**What is expected:** Write out each line exactly as given. Leave the pictures out of your copy.

________________________________________

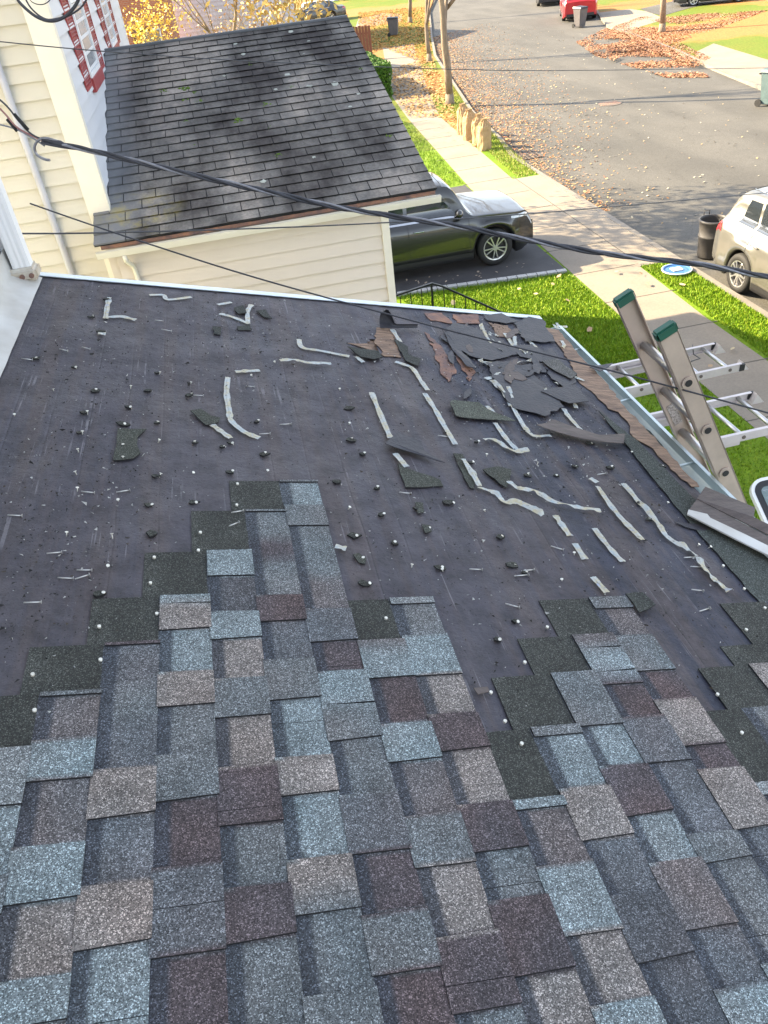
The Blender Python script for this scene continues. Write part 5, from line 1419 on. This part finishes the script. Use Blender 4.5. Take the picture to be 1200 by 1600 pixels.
# storm drain + manhole
c = gnd(823, 243, 0); dr = empty('storm_drain', (c.x, c.y, 0), 'iron storm drain grate in the gutter by the leaf bags', 'drain')
bm = bmesh.new(); box(bm, (c.x-.36, c.y-.5, .004), (c.x+.36, c.y+.5, .012)); link('pit', bm, M['black'], dr)
bm = bmesh.new()
for i in range(9): box(bm, (c.x-.36, c.y-.5+i*.12, .014), (c.x+.36, c.y-.46+i*.12, .026))
for i in range(6): box(bm, (c.x-.36+i*.137, c.y-.5, .013), (c.x-.33+i*.137, c.y+.5, .024))
link('grate', bm, M['curb'] if False else M['iron_grate'], dr)
c = gnd(953, 162, 0); dr = empty('manhole', (c.x, c.y, 0), 'rusty round manhole cover in the middle of the road', 'manhole')
bm = bmesh.new(); lathe(bm, (c.x, c.y, .003), [(.42, 0), (.42, .012)], 32); link('frame', bm, M['iron_grate'], dr)
bm = bmesh.new()
for i in range(9): box(bm, (c.x-.34+i*.08, c.y-.24, .016), (c.x-.31+i*.08, c.y+.24, .022))
link('slots', bm, M['plydark'], dr)

# ================================================================== TREES
def tree(name, base, h, r0, lab, seed, lean=(0, 0), fork=.35, depth=4, leaves=0, leafc=((.55, .36, .05), (.6, .45, .08), (.4, .2, .04)), group=None, nb=3, spread=.55, limb0=None, ls=1.0):
    RT = random.Random(seed); t = empty(name, base, lab, 'tree', group)
    bmT = bmesh.new(); bmC = bmesh.new(); bmL = bmesh.new(); lay = bmL.loops.layers.float_color.new('Col')
    tips = []
    def grow(p, d, L, r, lev):
        n = 5 if lev < 2 else 3
        pts = [p]; rr_ = [r]; q = p.copy(); dd = d.copy()
        for i in range(n):
            dd = (dd + V((RT.uniform(-1, 1), RT.uniform(-1, 1), RT.uniform(-.5, .8)))*.10*(1+lev*.5)).normalized()
            q = q + dd*(L/n); pts.append(q.copy()); rr_.append(r*(1-.45*(i+1)/n))
        tube(bmT if lev < 2 else bmC, pts, rr_, 10 if lev == 0 else (7 if lev < 2 else 4))
        if lev >= depth: tips.extend(pts[1:]); return
        k = nb + (1 if lev in (1, 2) else 0)
        for j in range(k):
            i0 = RT.randint(max(1, n-3), n) if j else n
            pp = pts[i0]; az = RT.uniform(0, 6.28) ; sp = RT.uniform(.5, 1.0)*spread*(1.0 if j else .4)
            s = dd.orthogonal().normalized(); s = Matrix.Rotation(az, 3, dd) @ s
            nd = (dd*math.cos(sp) + s*math.sin(sp)).normalized(); nd.z = nd.z + .08; nd.normalize()
            grow(pp, nd, L*RT.uniform(.62, .85), rr_[i0]*RT.uniform(.5, .72) if j else rr_[i0]*.85, lev+1)
    b = V(base); top_ = h*fork
    # flared foot
    tube(bmT, [b+V((0, 0, -.05)), b+V((0, 0, .12)), b+V((0, 0, .4))], [r0*1.5, r0*1.15, r0*1.0], 12)
    grow(b+V((0, 0, .35)), V((lean[0], lean[1], 1)).normalized(), top_, r0, 0)
    if limb0:
        for (z_, dv, L_, r_) in limb0: grow(b+V((lean[0]*z_, lean[1]*z_, z_)), V(dv).normalized(), L_, r_, 1)
    link('trunk', bmT, M['bark'], t)
    for i in range(leaves):
        if not tips: break
        p = RT.choice(tips) + V((RT.gauss(0, .22), RT.gauss(0, .22), RT.gauss(0, .22))); s = RT.uniform(.04, .09)*ls
        a = V((RT.uniform(-1, 1), RT.uniform(-1, 1), RT.uniform(-1, 1))).normalized(); b2 = a.orthogonal().normalized()
        vs = [bmL.verts.new(p+a*s*x+b2*s*y*.7) for x, y in ((-1, 0), (0, -.6), (1, 0), (0, .6))]; f = bmL.faces.new(vs); colset(bmL, f, RT.choice(leafc))
    cr = link('crown', bmC, M['bark'], t)
    if leaves: link('leaves', bmL, M['foliage'], cr)
    else: bmL.free()
    return t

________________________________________

**The solution:**
The Blender Python script for this scene continues. Write part 5, from line 1419 on. This part finishes the script. Use Blender 4.5. Take the picture to be 1200 by 1600 pixels.
# storm drain + manhole
c = gnd(823, 243, 0); dr = empty('storm_drain', (c.x, c.y, 0), 'iron storm drain grate in the gutter by the leaf bags', 'drain')
bm = bmesh.new(); box(bm, (c.x-.36, c.y-.5, .004), (c.x+.36, c.y+.5, .012)); link('pit', bm, M['black'], dr)
bm = bmesh.new()
for i in range(9): box(bm, (c.x-.36, c.y-.5+i*.12, .014), (c.x+.36, c.y-.46+i*.12, .026))
for i in range(6): box(bm, (c.x-.36+i*.137, c.y-.5, .013), (c.x-.33+i*.137, c.y+.5, .024))
link('grate', bm, M['curb'] if False else M['iron_grate'], dr)
c = gnd(953, 162, 0); dr = empty('manhole', (c.x, c.y, 0), 'rusty round manhole cover in the middle of the road', 'manhole')
bm = bmesh.new(); lathe(bm, (c.x, c.y, .003), [(.42, 0), (.42, .012)], 32); link('frame', bm, M['iron_grate'], dr)
bm = bmesh.new()
for i in range(9): box(bm, (c.x-.34+i*.08, c.y-.24, .016), (c.x-.31+i*.08, c.y+.24, .022))
link('slots', bm, M['plydark'], dr)

# ================================================================== TREES
def tree(name, base, h, r0, lab, seed, lean=(0, 0), fork=.35, depth=4, leaves=0, leafc=((.55, .36, .05), (.6, .45, .08), (.4, .2, .04)), group=None, nb=3, spread=.55, limb0=None, ls=1.0):
    RT = random.Random(seed); t = empty(name, base, lab, 'tree', group)
    bmT = bmesh.new(); bmC = bmesh.new(); bmL = bmesh.new(); lay = bmL.loops.layers.float_color.new('Col')
    tips = []
    def grow(p, d, L, r, lev):
        n = 5 if lev < 2 else 3
        pts = [p]; rr_ = [r]; q = p.copy(); dd = d.copy()
        for i in range(n):
            dd = (dd + V((RT.uniform(-1, 1), RT.uniform(-1, 1), RT.uniform(-.5, .8)))*.10*(1+lev*.5)).normalized()
            q = q + dd*(L/n); pts.append(q.copy()); rr_.append(r*(1-.45*(i+1)/n))
        tube(bmT if lev < 2 else bmC, pts, rr_, 10 if lev == 0 else (7 if lev < 2 else 4))
        if lev >= depth: tips.extend(pts[1:]); return
        k = nb + (1 if lev in (1, 2) else 0)
        for j in range(k):
            i0 = RT.randint(max(1, n-3), n) if j else n
            pp = pts[i0]; az = RT.uniform(0, 6.28) ; sp = RT.uniform(.5, 1.0)*spread*(1.0 if j else .4)
            s = dd.orthogonal().normalized(); s = Matrix.Rotation(az, 3, dd) @ s
            nd = (dd*math.cos(sp) + s*math.sin(sp)).normalized(); nd.z = nd.z + .08; nd.normalize()
            grow(pp, nd, L*RT.uniform(.62, .85), rr_[i0]*RT.uniform(.5, .72) if j else rr_[i0]*.85, lev+1)
    b = V(base); top_ = h*fork
    # flared foot
    tube(bmT, [b+V((0, 0, -.05)), b+V((0, 0, .12)), b+V((0, 0, .4))], [r0*1.5, r0*1.15, r0*1.0], 12)
    grow(b+V((0, 0, .35)), V((lean[0], lean[1], 1)).normalized(), top_, r0, 0)
    if limb0:
        for (z_, dv, L_, r_) in limb0: grow(b+V((lean[0]*z_, lean[1]*z_, z_)), V(dv).normalized(), L_, r_, 1)
    link('trunk', bmT, M['bark'], t)
    for i in range(leaves):
        if not tips: break
        p = RT.choice(tips) + V((RT.gauss(0, .22), RT.gauss(0, .22), RT.gauss(0, .22))); s = RT.uniform(.04, .09)*ls
        a = V((RT.uniform(-1, 1), RT.uniform(-1, 1), RT.uniform(-1, 1))).normalized(); b2 = a.orthogonal().normalized()
        vs = [bmL.verts.new(p+a*s*x+b2*s*y*.7) for x, y in ((-1, 0), (0, -.6), (1, 0), (0, .6))]; f = bmL.faces.new(vs); colset(bmL, f, RT.choice(leafc))
    cr = link('crown', bmC, M['bark'], t)
    if leaves: link('leaves', bmL, M['foliage'], cr)
    else: bmL.free()
    return t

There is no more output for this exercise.